Hope is a Verb with Its Sleeves Rolled Up
foreword, Savage Grace (Quiet Moon, Jan 2018)
When John of the Cross, often accredited with the concept of the ‘dark night of the soul’ escaped his prison and torture, he penned a poem we know as the ’Dark Night’ and in it he wrote that what saved him and gave him the courage to risk his life to escape was a fire, a fire inside that no one could extinguish. We must rekindle the fire inside us all if we are to be instruments of Mother Earth in her time of agony.
It is time to forego the rhetoric about loving our children and grandchildren and commit to doing something about the diminished beauty and health and diversity of the planet that they face if we do not act wisely and generously and bravely today and start creating a new society and indeed, a new humanity – one that is in tune with the Earth and not objectifying her for our own greedy goals.

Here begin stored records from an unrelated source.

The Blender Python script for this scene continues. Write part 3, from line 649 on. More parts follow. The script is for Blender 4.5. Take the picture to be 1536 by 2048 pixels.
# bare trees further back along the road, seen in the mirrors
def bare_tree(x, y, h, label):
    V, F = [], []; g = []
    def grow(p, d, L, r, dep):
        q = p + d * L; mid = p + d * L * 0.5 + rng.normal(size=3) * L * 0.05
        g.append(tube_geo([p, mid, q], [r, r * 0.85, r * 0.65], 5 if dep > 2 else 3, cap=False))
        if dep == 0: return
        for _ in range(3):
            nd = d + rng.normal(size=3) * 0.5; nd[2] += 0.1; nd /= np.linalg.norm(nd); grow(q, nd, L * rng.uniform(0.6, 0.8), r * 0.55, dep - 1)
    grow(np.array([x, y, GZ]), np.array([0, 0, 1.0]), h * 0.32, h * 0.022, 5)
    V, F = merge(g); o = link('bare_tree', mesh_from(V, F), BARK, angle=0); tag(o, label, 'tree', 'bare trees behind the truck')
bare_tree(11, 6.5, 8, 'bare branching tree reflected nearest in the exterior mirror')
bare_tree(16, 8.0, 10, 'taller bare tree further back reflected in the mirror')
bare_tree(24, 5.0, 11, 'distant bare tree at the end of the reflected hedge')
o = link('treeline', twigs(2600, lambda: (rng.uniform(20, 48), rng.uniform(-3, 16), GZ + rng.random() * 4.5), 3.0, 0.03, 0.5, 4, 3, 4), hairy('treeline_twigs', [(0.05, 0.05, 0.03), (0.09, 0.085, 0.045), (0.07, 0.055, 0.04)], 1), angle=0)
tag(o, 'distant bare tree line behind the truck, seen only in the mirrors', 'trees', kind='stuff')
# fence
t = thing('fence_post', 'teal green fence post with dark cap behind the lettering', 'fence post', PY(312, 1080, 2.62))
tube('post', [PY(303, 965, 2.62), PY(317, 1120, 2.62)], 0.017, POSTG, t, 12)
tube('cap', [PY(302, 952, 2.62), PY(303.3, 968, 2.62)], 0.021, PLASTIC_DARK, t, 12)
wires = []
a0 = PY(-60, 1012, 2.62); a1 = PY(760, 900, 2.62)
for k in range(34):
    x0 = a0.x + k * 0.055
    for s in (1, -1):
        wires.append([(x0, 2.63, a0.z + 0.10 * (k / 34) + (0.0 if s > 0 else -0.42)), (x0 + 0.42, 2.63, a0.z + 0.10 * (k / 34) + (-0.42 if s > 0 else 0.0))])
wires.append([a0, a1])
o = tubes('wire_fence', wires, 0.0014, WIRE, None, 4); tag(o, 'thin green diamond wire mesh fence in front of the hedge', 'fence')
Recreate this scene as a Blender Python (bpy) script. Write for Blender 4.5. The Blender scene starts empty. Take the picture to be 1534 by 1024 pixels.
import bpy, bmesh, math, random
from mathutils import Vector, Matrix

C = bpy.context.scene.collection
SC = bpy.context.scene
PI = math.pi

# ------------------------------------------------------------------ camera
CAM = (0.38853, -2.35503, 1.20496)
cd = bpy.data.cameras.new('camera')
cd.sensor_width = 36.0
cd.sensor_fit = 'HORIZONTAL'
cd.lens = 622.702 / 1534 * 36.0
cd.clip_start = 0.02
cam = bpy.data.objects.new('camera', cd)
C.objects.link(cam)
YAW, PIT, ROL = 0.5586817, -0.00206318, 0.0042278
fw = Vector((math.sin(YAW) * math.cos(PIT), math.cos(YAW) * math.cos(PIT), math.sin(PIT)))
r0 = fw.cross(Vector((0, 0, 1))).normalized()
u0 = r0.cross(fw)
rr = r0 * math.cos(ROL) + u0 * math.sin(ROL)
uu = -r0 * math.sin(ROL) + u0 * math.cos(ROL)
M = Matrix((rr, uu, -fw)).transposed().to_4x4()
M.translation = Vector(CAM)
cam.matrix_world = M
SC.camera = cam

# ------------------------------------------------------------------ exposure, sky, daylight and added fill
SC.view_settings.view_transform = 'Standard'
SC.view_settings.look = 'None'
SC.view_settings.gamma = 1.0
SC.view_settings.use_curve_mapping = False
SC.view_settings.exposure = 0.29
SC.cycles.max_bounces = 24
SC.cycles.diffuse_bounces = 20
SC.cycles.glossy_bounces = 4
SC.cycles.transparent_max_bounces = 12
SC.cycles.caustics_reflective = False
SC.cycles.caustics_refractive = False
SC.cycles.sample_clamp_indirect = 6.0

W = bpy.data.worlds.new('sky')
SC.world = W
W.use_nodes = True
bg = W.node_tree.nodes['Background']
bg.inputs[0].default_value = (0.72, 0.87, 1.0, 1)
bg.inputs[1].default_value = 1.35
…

The eco-philosopher David Orr defines hope as “a verb with the sleeves rolled up” and I like this definition for it tells us that hope is conditional on our willingness to act. It is not enough to act superficially in a reptilian brain mode of action/reaction, rather we must act now from a deep place of non-doing and non-action, that is from our being. That is why ours is a time not only for scientists and inventors, but also mystics and contemplatives to join hands so that our action flows from being and from a deep place of return to the Source. Inner work as well as outer work is called for and the courage to examine our intentions and our shadows and do that inner work of examining darkness even as we swim in it.